**WHAT TO DO:** Begin at the first line of the data and copy each line through the one containing "bpy.data.objects[nm]['label'] = lb;", that line included, with no pictures.

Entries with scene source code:
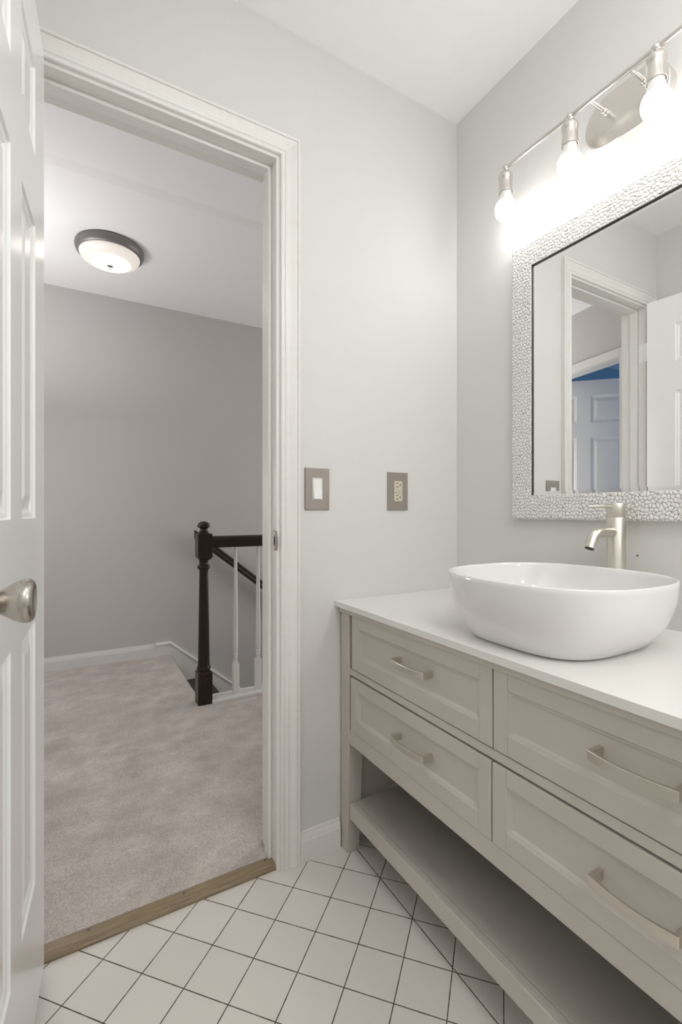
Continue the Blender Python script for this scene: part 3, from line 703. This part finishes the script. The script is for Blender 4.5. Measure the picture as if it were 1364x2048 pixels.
d2['kind'] = 'structure'
hd = Vector((-.70, -.714, 0)).normalized(); hp = Vector((-.965, 2.285, .03)) - hd * .26
d2.location = hp; d2.rotation_euler = (0, 0, math.atan2(hd.y, hd.x))
b = B(); bx(b, -3.0, -.70, .3, 2.76, -.1, CZ - .001); struct('floor_bedroom', b, M_carpet)
b = B(); bx(b, -3.0, -.955, .3, 2.76, ZCH - .03, ZCH + .07); struct('ceiling_bedroom', b, M_ceil)
b = B(); bx(b, -3.0, -.97, 2.66, 2.76, -.05, ZCH); struct('wall_bedroom_far', b, M_blue)
b = B(); bx(b, -3.1, -3.0, .3, 2.76, -.05, ZCH); struct('wall_bedroom_left', b, M_blue)
b = B(); bx(b, -3.0, -.75, .2, .3, -.05, ZCH); struct('wall_bedroom_near', b, M_blue)

for nm, lb, ct in (('wall_front', 'pale bathroom wall behind the camera', 'wall'), ('wall_hall_near', 'hall side of the bathroom door wall', 'wall'),
                   ('trim_2', 'moulded casing on the hall side of the doorway', 'door casing'), ('baseboard_left', 'baseboard along the wall behind the open door', 'baseboard'),
                   ('baseboard_right', 'baseboard beyond the near end of the vanity', 'baseboard'), ('floor_hall', 'hall subfloor under the carpet', 'floor'),
                   ('wall_hall_right', 'end wall of the stairwell past the railing', 'wall'), ('wall_stairwell', 'white stairwell side under the balusters', 'wall'),
                   ('wall_hall_left', 'hall wall with the bedroom doorway seen in the mirror', 'wall'), ('trim_5', 'casing of the bedroom doorway seen in the mirror', 'door casing'),
                   ('door_2', 'white six panel bedroom door ajar in the mirror', 'door'), ('floor_bedroom', 'carpeted floor of the blue bedroom', 'floor'),
                   ('ceiling_bedroom', 'white ceiling of the blue bedroom', 'ceiling'), ('wall_bedroom_far', 'blue wall above the bedroom door in the mirror', 'wall'),
                   ('wall_bedroom_left', 'blue end wall deep in the bedroom', 'wall'), ('wall_bedroom_near', 'blue bedroom wall opposite the open door', 'wall')):
    bpy.data.objects[nm]['label'] = lb; bpy.data.objects[nm]['category'] = ct
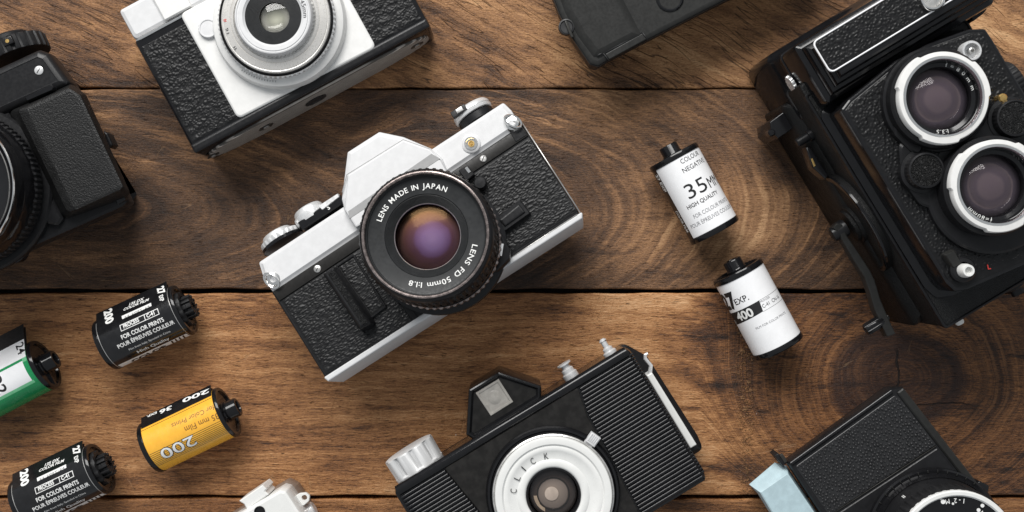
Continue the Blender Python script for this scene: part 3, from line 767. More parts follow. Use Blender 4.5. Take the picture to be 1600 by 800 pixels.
# leather
m = MB(); m.prism(rp(q([(439, 470), (575, 380), (655, 498), (509, 585)], 30.4), 1), 29.5, 30.3, .25, 2); o_ = m.build('leather_panel', 'hide', T0)
hide(q([(440, 470), (562, 389), (646, 500), (509, 584)], 30.5), 30.35, 'wavy', .28, .30, 1.3, o_)
m = MB(); m.prism(rp(q([(700, 298), (827, 215), (902, 330), (770, 414)], 30.4), 1), 29.5, 30.3, .25, 2); o_ = m.build('leather_panel', 'hide', T0)
hide(q([(718, 286), (827, 215), (902, 329), (778, 408)], 30.5), 30.35, 'wavy', .28, .30, 1.3, o_)
# silver edge line and bottom plate
yb = F.l(509, 592, 30)[1]; xl = F.l(509, 592, 30)[0]; xr = F.l(908, 336, 30)[0]
ybr = F.l(908, 336, 30)[1]
m = MB(); pl = rp([(xl-.3, yb+.4), (xl+.4, yb-1.7), (xr-.4, ybr-1.7), (xr+.9, ybr+.2), (xr+.7, ybr+1.0), (xl, yb+1.0)], .4)
m.prism(pl, -.8, 30.8, .7, 3, .7); m.build('bottom_plate', 'white_metal', T0)
m = MB(); x, y = F.l(814, 190, 31); x2, y2 = F.l(906, 332, 31)
m.tube([(x+.15, y, 30.3), (x2+.15, y2, 30.3)], .33, 8); m.build('edge_trim', 'steel', T0)
x, y = F.l(760, 428, 31); x2, y2 = F.l(902, 335, 31); m = MB(); m.tube([(x, y, 30.6), (x2, y2, 30.6)], .3, 8); m.build('edge_trim', 'brass' if 0 else 'steel', T0)
# battery door with grip bar
D = q([(524, 416), (553, 397), (604, 479), (580, 498)], 31.5)
m = MB(); m.frame(rp(D, .8), .9, 30, 31.9, .3); dr = m.build('battery_door', 'black_satin', T0)
m = MB(); m.prism(inset(ccw(rp(D, .8)), .8), 30, 31.1, .1, 1); m.build('leather_inlay', 'hide', dr); hide(inset(ccw(D), .9), 31.15, 'wavy', .28, .28, 1.3, dr)
m = MB(); m.levels(rp(q([(503, 427), (521, 416), (581, 504), (562, 516)], 38), 1), [(30, -.6), (36.5, 0), (38.0, .6), (38.6, 1.5)]); gb = m.build('grip_bar', 'black_satin', T0)
m = MB(); m.prism(rp(q([(511, 427), (521, 421), (575, 503), (566, 508)], 39), .5), 37.5, 38.9, .4, 2); m.build('grip_inlay', 'leather_fine', gb)
# right hand lever, buttons
m = MB(); m.levels(rp(q([(772, 343), (812, 311), (829, 333), (788, 362)], 34), .8), [(30, -.3), (33, 0), (33.8, .4), (33.8, 1.6), (34.6, 2.0), (34.7, 2.5)]); m.build('latch', 'black_satin', T0)
m = MB(); x, y = F.l(750, 285, 36); m.lathe([(2.9, 30), (2.9, 35), (2.5, 35.8), (.01, 35.9)], x, y, 0, 32); m.build('release_button', 'black_satin', T0)
m = MB(); m.levels(rp(q([(716, 266), (730, 258), (742, 272), (728, 284)], 34), .6), [(30, 0), (33.6, 0), (34, .4)]); m.build('lens_catch', 'black_satin', T0)
m = MB(); m.prism(q([(726, 263), (730, 260), (736, 268), (732, 271)], 34.4), 33.9, 34.4, .1, 1); m.build('index_mark', 'chrome', T0)
m = MB(); m.prism(rp(q([(762, 345), (777, 352), (797, 390), (796, 404), (776, 424), (752, 420)], 40), 1.2), 32, 40, .6); tm = m.build('timer_lever', 'black_satin', T0)
m = MB(); m.prism(q([(781, 380), (787, 381), (784, 400), (778, 399)], 40.3), 39.8, 40.35, .1, 1); m.build('index_mark', 'label_white', tm)
x, y = F.l(736, 224, 33); m = MB(); m.lathe([(4.5, 31), (4.3, 32.3), (3.7, 32.8), (3.0, 33)], x, y, 0, 40, cap0=False, cap1=False); so = m.build('flash_socket', 'white_metal', T0)
m = MB(); m.lathe([(3.1, 31), (3.1, 33.3), (2.4, 33.3), (2.2, 31.9), (.01, 31.9)], x, y, 0, 32, cap0=False); m.build('socket_ring', 'chrome', so)
m = MB(); m.lathe([(1.5, 31.8), (1.5, 32.6), (1.0, 32.6), (1.0, 32), (.5, 32), (.45, 32.8), (.01, 32.8)], x, y, 0, 24, cap0=False); m.build('socket_pin', 'brass', so)
screw(F, 755, 248, 31, 1.6, T0); screw(F, 496, 420, 31, 1.7, T0)
lug(F, 800, 193, 32, T0, 25); lug(F, 427, 436, 32, T0, 200)
# knobs on the top edge (axes along the camera's own height)
def knob(px, py, z, prof, mat, name, parent, teeth=None, seg=72, dy=0):
    x, y = F.l(px, py, z); m = MB(); m.lathe(prof, x, y+dy, z, seg, 'y', teeth=teeth); return m.build(name, mat, parent)
x0, y0 = F.l(745, 186, 17)
m = MB(); m.lathe([(9.0, -2), (9.0, 1.2), (8.6, 1.6)], x0, y0, 17, 72, 'y'); m.build('rewind_base', 'black_satin', T0)
m = MB(); m.lathe([(9.0, 2.0), (9.6, 2.2), (9.8, 3.2), (9.3, 3.6), (9.6, 4.0), (9.5, 5.2), (8.6, 6.4), (6.0, 7.2), (.01, 7.3)], x0, y0, 17, 80, 'y'); rk = m.build('rewind_knob', 'silver', T0)
m = MB(); m.box(x0-9.2, y0+3.8, 24, x0-1.5, y0+7.0, 26.6, .4); m.build('crank_hinge', 'inner_black', rk)
m = MB(); m.box(x0-6.6, y0+4.5, 25, x0-3.2, y0+6.6, 27.2, .3); m.build('crank_handle', 'steel', rk)
x1, y1 = F.l(487, 338, 22)
m = MB(); m.levels(rp(q([(465, 348), (532, 304), (538, 317), (472, 360)], 29), .8), [(8, 0), (29.2, 0), (29.7, .4)]); m.build('lever_base', 'black_gloss', T0)
m = MB(); m.levels(rp(q([(497, 322), (528, 302), (531, 308), (504, 329)], 29.6), .4), [(10, 0), (29.6, 0), (30.3, .3)]); m.build('wind_lever', 'silver', T0)
m = MB(); a = F.l(513, 328, 29.8); put_text(m, 'S', a, rad(0), 1.9, lambda x, y: (x, y, 29.78), bold=.02, maxedge=None); m.build('lettering', 'ink_white', T0)
m = MB(); m.lathe([(8.0, -2), (8.2, -.6), (8.2, 1.6), (7.4, 2.0), (7.2, 3.4), (6.6, 4.3), (.01, 4.8)], x1, y1, 22, 72, 'y'); m.build('shutter_dial', 'silver', T0)
x2, y2 = F.l(440, 374, 20)
m = MB(); m.lathe([(10.6, -2.5), (10.6, -1.0), (10.2, -.8)], x2, y2, 20, 72, 'y'); m.build('dial_base', 'black_gloss', T0)
m = MB(); m.lathe([(10.0, -1.0), (10.3, -.7), (10.3, 1.2), (9.8, 1.6), (.01, 1.7)], x2, y2, 20, 96, 'y', teeth=(.35, (1, 2), 4, 2)); m.build('speed_dial', 'silver', T0)
m = MB(); m.lathe([(7.4, 1.5), (7.6, 1.8), (7.5, 3.0), (6.9, 3.8), (.01, 4.0)], x2-.6, y2, 20.5, 72, 'y'); m.build('wind_knob', 'silver', T0)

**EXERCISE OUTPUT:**
Continue the Blender Python script for this scene: part 3, from line 703. This part finishes the script. The script is for Blender 4.5. Measure the picture as if it were 1364x2048 pixels.
d2['kind'] = 'structure'
hd = Vector((-.70, -.714, 0)).normalized(); hp = Vector((-.965, 2.285, .03)) - hd * .26
d2.location = hp; d2.rotation_euler = (0, 0, math.atan2(hd.y, hd.x))
b = B(); bx(b, -3.0, -.70, .3, 2.76, -.1, CZ - .001); struct('floor_bedroom', b, M_carpet)
b = B(); bx(b, -3.0, -.955, .3, 2.76, ZCH - .03, ZCH + .07); struct('ceiling_bedroom', b, M_ceil)
b = B(); bx(b, -3.0, -.97, 2.66, 2.76, -.05, ZCH); struct('wall_bedroom_far', b, M_blue)
b = B(); bx(b, -3.1, -3.0, .3, 2.76, -.05, ZCH); struct('wall_bedroom_left', b, M_blue)
b = B(); bx(b, -3.0, -.75, .2, .3, -.05, ZCH); struct('wall_bedroom_near', b, M_blue)

for nm, lb, ct in (('wall_front', 'pale bathroom wall behind the camera', 'wall'), ('wall_hall_near', 'hall side of the bathroom door wall', 'wall'),
                   ('trim_2', 'moulded casing on the hall side of the doorway', 'door casing'), ('baseboard_left', 'baseboard along the wall behind the open door', 'baseboard'),
                   ('baseboard_right', 'baseboard beyond the near end of the vanity', 'baseboard'), ('floor_hall', 'hall subfloor under the carpet', 'floor'),
                   ('wall_hall_right', 'end wall of the stairwell past the railing', 'wall'), ('wall_stairwell', 'white stairwell side under the balusters', 'wall'),
                   ('wall_hall_left', 'hall wall with the bedroom doorway seen in the mirror', 'wall'), ('trim_5', 'casing of the bedroom doorway seen in the mirror', 'door casing'),
                   ('door_2', 'white six panel bedroom door ajar in the mirror', 'door'), ('floor_bedroom', 'carpeted floor of the blue bedroom', 'floor'),
                   ('ceiling_bedroom', 'white ceiling of the blue bedroom', 'ceiling'), ('wall_bedroom_far', 'blue wall above the bedroom door in the mirror', 'wall'),
                   ('wall_bedroom_left', 'blue end wall deep in the bedroom', 'wall'), ('wall_bedroom_near', 'blue bedroom wall opposite the open door', 'wall')):
    bpy.data.objects[nm]['label'] = lb; bpy.data.objects[nm]['category'] = ct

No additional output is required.